WHAT YOU WILL DO — Repeat the records below exactly as they appear.

───── GIVEN INFORMATION ─────

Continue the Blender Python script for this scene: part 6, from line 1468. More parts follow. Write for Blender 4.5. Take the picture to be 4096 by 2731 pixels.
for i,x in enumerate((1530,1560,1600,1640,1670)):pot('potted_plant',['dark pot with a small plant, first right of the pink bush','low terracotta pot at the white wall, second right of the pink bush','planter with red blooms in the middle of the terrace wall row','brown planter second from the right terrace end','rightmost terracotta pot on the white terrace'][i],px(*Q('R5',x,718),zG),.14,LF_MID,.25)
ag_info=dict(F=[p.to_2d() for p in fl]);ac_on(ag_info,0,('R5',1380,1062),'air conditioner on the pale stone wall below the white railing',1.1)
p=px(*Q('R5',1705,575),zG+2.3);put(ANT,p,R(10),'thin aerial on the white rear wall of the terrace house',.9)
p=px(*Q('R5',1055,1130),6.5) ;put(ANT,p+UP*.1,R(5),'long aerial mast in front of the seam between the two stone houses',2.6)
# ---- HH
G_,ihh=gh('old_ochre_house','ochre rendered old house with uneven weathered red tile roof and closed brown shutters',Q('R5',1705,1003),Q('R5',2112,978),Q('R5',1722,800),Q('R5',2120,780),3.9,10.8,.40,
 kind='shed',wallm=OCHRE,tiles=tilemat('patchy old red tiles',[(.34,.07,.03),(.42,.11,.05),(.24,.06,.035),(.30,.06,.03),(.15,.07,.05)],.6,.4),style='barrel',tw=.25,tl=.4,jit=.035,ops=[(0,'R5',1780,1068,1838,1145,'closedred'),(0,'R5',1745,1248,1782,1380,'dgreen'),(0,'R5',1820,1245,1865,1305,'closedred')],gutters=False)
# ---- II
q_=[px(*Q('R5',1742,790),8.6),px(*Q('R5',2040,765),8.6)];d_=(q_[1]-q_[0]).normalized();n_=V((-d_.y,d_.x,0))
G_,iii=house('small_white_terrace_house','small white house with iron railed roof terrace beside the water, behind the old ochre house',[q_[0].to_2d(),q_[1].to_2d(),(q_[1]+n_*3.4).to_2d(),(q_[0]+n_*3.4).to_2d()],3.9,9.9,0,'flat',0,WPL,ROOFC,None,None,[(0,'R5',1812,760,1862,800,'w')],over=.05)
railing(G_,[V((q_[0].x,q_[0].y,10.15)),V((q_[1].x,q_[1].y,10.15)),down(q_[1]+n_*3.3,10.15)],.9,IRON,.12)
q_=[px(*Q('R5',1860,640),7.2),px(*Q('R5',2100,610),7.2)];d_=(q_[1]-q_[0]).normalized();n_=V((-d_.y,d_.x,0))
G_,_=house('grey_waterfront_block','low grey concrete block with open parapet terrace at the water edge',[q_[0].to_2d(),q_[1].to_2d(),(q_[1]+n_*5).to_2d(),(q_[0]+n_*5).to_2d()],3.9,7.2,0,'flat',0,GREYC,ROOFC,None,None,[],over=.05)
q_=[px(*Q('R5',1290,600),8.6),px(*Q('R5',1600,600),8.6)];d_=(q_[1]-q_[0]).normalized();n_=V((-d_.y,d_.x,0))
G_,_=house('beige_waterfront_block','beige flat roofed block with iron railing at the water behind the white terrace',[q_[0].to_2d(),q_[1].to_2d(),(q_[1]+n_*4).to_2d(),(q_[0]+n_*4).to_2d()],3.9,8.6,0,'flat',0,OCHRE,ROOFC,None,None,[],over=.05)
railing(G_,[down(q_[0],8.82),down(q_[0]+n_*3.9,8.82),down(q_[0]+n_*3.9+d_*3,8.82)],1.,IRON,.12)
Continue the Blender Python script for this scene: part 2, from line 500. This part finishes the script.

─────

RESPONSE FOR THIS EXERCISE —
Continue the Blender Python script for this scene: part 6, from line 1468. More parts follow. Write for Blender 4.5. Take the picture to be 4096 by 2731 pixels.
for i,x in enumerate((1530,1560,1600,1640,1670)):pot('potted_plant',['dark pot with a small plant, first right of the pink bush','low terracotta pot at the white wall, second right of the pink bush','planter with red blooms in the middle of the terrace wall row','brown planter second from the right terrace end','rightmost terracotta pot on the white terrace'][i],px(*Q('R5',x,718),zG),.14,LF_MID,.25)
ag_info=dict(F=[p.to_2d() for p in fl]);ac_on(ag_info,0,('R5',1380,1062),'air conditioner on the pale stone wall below the white railing',1.1)
p=px(*Q('R5',1705,575),zG+2.3);put(ANT,p,R(10),'thin aerial on the white rear wall of the terrace house',.9)
p=px(*Q('R5',1055,1130),6.5) ;put(ANT,p+UP*.1,R(5),'long aerial mast in front of the seam between the two stone houses',2.6)
# ---- HH
G_,ihh=gh('old_ochre_house','ochre rendered old house with uneven weathered red tile roof and closed brown shutters',Q('R5',1705,1003),Q('R5',2112,978),Q('R5',1722,800),Q('R5',2120,780),3.9,10.8,.40,
 kind='shed',wallm=OCHRE,tiles=tilemat('patchy old red tiles',[(.34,.07,.03),(.42,.11,.05),(.24,.06,.035),(.30,.06,.03),(.15,.07,.05)],.6,.4),style='barrel',tw=.25,tl=.4,jit=.035,ops=[(0,'R5',1780,1068,1838,1145,'closedred'),(0,'R5',1745,1248,1782,1380,'dgreen'),(0,'R5',1820,1245,1865,1305,'closedred')],gutters=False)
# ---- II
q_=[px(*Q('R5',1742,790),8.6),px(*Q('R5',2040,765),8.6)];d_=(q_[1]-q_[0]).normalized();n_=V((-d_.y,d_.x,0))
G_,iii=house('small_white_terrace_house','small white house with iron railed roof terrace beside the water, behind the old ochre house',[q_[0].to_2d(),q_[1].to_2d(),(q_[1]+n_*3.4).to_2d(),(q_[0]+n_*3.4).to_2d()],3.9,9.9,0,'flat',0,WPL,ROOFC,None,None,[(0,'R5',1812,760,1862,800,'w')],over=.05)
railing(G_,[V((q_[0].x,q_[0].y,10.15)),V((q_[1].x,q_[1].y,10.15)),down(q_[1]+n_*3.3,10.15)],.9,IRON,.12)
q_=[px(*Q('R5',1860,640),7.2),px(*Q('R5',2100,610),7.2)];d_=(q_[1]-q_[0]).normalized();n_=V((-d_.y,d_.x,0))
G_,_=house('grey_waterfront_block','low grey concrete block with open parapet terrace at the water edge',[q_[0].to_2d(),q_[1].to_2d(),(q_[1]+n_*5).to_2d(),(q_[0]+n_*5).to_2d()],3.9,7.2,0,'flat',0,GREYC,ROOFC,None,None,[],over=.05)
q_=[px(*Q('R5',1290,600),8.6),px(*Q('R5',1600,600),8.6)];d_=(q_[1]-q_[0]).normalized();n_=V((-d_.y,d_.x,0))
G_,_=house('beige_waterfront_block','beige flat roofed block with iron railing at the water behind the white terrace',[q_[0].to_2d(),q_[1].to_2d(),(q_[1]+n_*4).to_2d(),(q_[0]+n_*4).to_2d()],3.9,8.6,0,'flat',0,OCHRE,ROOFC,None,None,[],over=.05)
railing(G_,[down(q_[0],8.82),down(q_[0]+n_*3.9,8.82),down(q_[0]+n_*3.9+d_*3,8.82)],1.,IRON,.12)
Continue the Blender Python script for this scene: part 2, from line 500. This part finishes the script.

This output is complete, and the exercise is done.